→ Problem details: Type out every line below exactly as it reads.

*** Material

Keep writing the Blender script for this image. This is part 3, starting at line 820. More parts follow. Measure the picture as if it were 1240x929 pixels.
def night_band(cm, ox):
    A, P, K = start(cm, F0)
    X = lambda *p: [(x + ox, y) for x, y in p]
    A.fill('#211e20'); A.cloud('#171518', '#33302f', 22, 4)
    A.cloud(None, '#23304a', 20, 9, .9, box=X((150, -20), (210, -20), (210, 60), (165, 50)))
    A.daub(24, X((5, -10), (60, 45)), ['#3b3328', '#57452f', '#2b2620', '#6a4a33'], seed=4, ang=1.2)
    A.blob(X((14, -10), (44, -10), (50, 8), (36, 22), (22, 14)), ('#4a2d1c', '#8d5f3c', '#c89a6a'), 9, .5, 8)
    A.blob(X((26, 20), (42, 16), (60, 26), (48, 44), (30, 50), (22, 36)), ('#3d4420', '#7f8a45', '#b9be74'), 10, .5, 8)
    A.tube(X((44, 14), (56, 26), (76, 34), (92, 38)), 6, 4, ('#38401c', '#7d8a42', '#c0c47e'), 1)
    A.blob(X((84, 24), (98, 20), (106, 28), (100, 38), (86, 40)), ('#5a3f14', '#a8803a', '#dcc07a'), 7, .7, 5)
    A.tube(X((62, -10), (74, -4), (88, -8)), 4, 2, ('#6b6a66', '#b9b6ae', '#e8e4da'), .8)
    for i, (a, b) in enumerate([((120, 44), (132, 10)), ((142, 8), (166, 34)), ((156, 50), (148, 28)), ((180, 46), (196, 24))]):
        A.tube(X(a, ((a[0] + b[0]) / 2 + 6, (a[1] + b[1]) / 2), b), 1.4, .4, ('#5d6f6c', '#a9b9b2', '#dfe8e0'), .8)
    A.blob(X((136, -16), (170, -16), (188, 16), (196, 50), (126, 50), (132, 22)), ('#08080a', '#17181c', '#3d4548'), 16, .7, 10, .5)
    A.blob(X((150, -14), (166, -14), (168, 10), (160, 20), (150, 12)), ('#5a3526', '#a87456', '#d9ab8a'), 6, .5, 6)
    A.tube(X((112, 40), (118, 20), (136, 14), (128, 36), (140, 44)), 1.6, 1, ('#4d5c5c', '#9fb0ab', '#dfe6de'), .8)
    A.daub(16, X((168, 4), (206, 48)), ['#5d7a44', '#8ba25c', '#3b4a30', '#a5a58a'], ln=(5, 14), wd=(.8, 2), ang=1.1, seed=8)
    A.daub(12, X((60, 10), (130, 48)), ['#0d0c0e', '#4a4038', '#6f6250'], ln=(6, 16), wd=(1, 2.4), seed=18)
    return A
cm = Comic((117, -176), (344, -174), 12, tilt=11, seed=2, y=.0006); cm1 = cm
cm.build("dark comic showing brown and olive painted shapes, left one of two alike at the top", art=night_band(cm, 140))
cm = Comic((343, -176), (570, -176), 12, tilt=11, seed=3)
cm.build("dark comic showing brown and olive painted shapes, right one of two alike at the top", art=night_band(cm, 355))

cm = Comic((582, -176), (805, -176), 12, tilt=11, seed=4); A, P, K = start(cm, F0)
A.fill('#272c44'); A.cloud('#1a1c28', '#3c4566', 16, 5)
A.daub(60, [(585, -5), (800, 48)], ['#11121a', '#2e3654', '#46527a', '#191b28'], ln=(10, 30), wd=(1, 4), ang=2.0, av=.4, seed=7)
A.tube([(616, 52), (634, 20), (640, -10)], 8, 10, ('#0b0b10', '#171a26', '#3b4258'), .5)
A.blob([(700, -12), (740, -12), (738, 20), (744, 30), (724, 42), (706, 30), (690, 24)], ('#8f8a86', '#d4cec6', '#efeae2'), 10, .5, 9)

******

→ Output for this task:
Keep writing the Blender script for this image. This is part 3, starting at line 820. More parts follow. Measure the picture as if it were 1240x929 pixels.
def night_band(cm, ox):
    A, P, K = start(cm, F0)
    X = lambda *p: [(x + ox, y) for x, y in p]
    A.fill('#211e20'); A.cloud('#171518', '#33302f', 22, 4)
    A.cloud(None, '#23304a', 20, 9, .9, box=X((150, -20), (210, -20), (210, 60), (165, 50)))
    A.daub(24, X((5, -10), (60, 45)), ['#3b3328', '#57452f', '#2b2620', '#6a4a33'], seed=4, ang=1.2)
    A.blob(X((14, -10), (44, -10), (50, 8), (36, 22), (22, 14)), ('#4a2d1c', '#8d5f3c', '#c89a6a'), 9, .5, 8)
    A.blob(X((26, 20), (42, 16), (60, 26), (48, 44), (30, 50), (22, 36)), ('#3d4420', '#7f8a45', '#b9be74'), 10, .5, 8)
    A.tube(X((44, 14), (56, 26), (76, 34), (92, 38)), 6, 4, ('#38401c', '#7d8a42', '#c0c47e'), 1)
    A.blob(X((84, 24), (98, 20), (106, 28), (100, 38), (86, 40)), ('#5a3f14', '#a8803a', '#dcc07a'), 7, .7, 5)
    A.tube(X((62, -10), (74, -4), (88, -8)), 4, 2, ('#6b6a66', '#b9b6ae', '#e8e4da'), .8)
    for i, (a, b) in enumerate([((120, 44), (132, 10)), ((142, 8), (166, 34)), ((156, 50), (148, 28)), ((180, 46), (196, 24))]):
        A.tube(X(a, ((a[0] + b[0]) / 2 + 6, (a[1] + b[1]) / 2), b), 1.4, .4, ('#5d6f6c', '#a9b9b2', '#dfe8e0'), .8)
    A.blob(X((136, -16), (170, -16), (188, 16), (196, 50), (126, 50), (132, 22)), ('#08080a', '#17181c', '#3d4548'), 16, .7, 10, .5)
    A.blob(X((150, -14), (166, -14), (168, 10), (160, 20), (150, 12)), ('#5a3526', '#a87456', '#d9ab8a'), 6, .5, 6)
    A.tube(X((112, 40), (118, 20), (136, 14), (128, 36), (140, 44)), 1.6, 1, ('#4d5c5c', '#9fb0ab', '#dfe6de'), .8)
    A.daub(16, X((168, 4), (206, 48)), ['#5d7a44', '#8ba25c', '#3b4a30', '#a5a58a'], ln=(5, 14), wd=(.8, 2), ang=1.1, seed=8)
    A.daub(12, X((60, 10), (130, 48)), ['#0d0c0e', '#4a4038', '#6f6250'], ln=(6, 16), wd=(1, 2.4), seed=18)
    return A
cm = Comic((117, -176), (344, -174), 12, tilt=11, seed=2, y=.0006); cm1 = cm
cm.build("dark comic showing brown and olive painted shapes, left one of two alike at the top", art=night_band(cm, 140))
cm = Comic((343, -176), (570, -176), 12, tilt=11, seed=3)
cm.build("dark comic showing brown and olive painted shapes, right one of two alike at the top", art=night_band(cm, 355))

cm = Comic((582, -176), (805, -176), 12, tilt=11, seed=4); A, P, K = start(cm, F0)
A.fill('#272c44'); A.cloud('#1a1c28', '#3c4566', 16, 5)
A.daub(60, [(585, -5), (800, 48)], ['#11121a', '#2e3654', '#46527a', '#191b28'], ln=(10, 30), wd=(1, 4), ang=2.0, av=.4, seed=7)
A.tube([(616, 52), (634, 20), (640, -10)], 8, 10, ('#0b0b10', '#171a26', '#3b4258'), .5)
A.blob([(700, -12), (740, -12), (738, 20), (744, 30), (724, 42), (706, 30), (690, 24)], ('#8f8a86', '#d4cec6', '#efeae2'), 10, .5, 9)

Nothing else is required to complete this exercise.